Je fus très frappée par la visite du grand rabbin, (René Kapel) intervenant dans le même sens. Il vint presque supplier Morel de ne plus préparer personne au baptême. Il disait que ce ne serait pas honnête de profiter ainsi de l'affolement. Les conversions de ce genre n'avaient rien de sérieux... » (Jeanne Merle d’Aubigné, Les Clandestins de dieu, op. cit. p. 70).
Du côté catholique, l'abbé Glasberg, aumônier général des camps, réagit de la même manière. « Je n'accepte pas de conversion avant trois ans » déclare-t-il à Hanna Schramm.

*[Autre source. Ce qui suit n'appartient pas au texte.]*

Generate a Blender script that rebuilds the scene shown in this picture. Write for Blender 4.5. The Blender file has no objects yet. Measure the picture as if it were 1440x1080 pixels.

Certes, il est impossible de déterminer si les velléités de conversion sont sincères ou opportunistes. Elles ne semblent pas, néanmoins, avoir concerné plus de quelques dizaines d’internés, qui n'en ont pas pour autant été protégés des déportations, puisque la définition vichyssoise du Juif s'attache uniquement à la judéité des grands-parents. Elles prouvent surtout la profonde confusion des esprits au cours d'une période troublée. Elles ne doivent cependant pas faire oublier que de telles conduites, parfois favorisées par quelques prêtres ou pasteurs, sont rares par rapport à la fréquence des pratiques religieuses sincères et ferventes.
¹ Le pasteur Cadier depuis l’été 1939, le pasteur Rennes depuis le 8 septembre 1939. Voir les mémoires de ce dernier, Jacques Rennes, Souvenirs. 1921 Versailles – 1950 Sauveterre de Béarn. Pau, Infocompo, 2000, p. 101.
² Ils ont écrit leurs souvenirs dans Les Clandestins de Dieu. Cimade 1939-1945. Le Signe. Fayard, Paris, 1968., p. 29-38 et p. 61-100. Jeanne Merle d'Aubigné, dont le témoignage est d'une grande précision, était fort appréciée des Gursiens pour sa gentillesse et sa hauteur de vues. Le chef de camp la fait expulser le 12 octobre 1942 « pour acheminement de fonds clandestins aux hébergés et diffusion de correspondance tendancieuse à l'extérieur du camp ».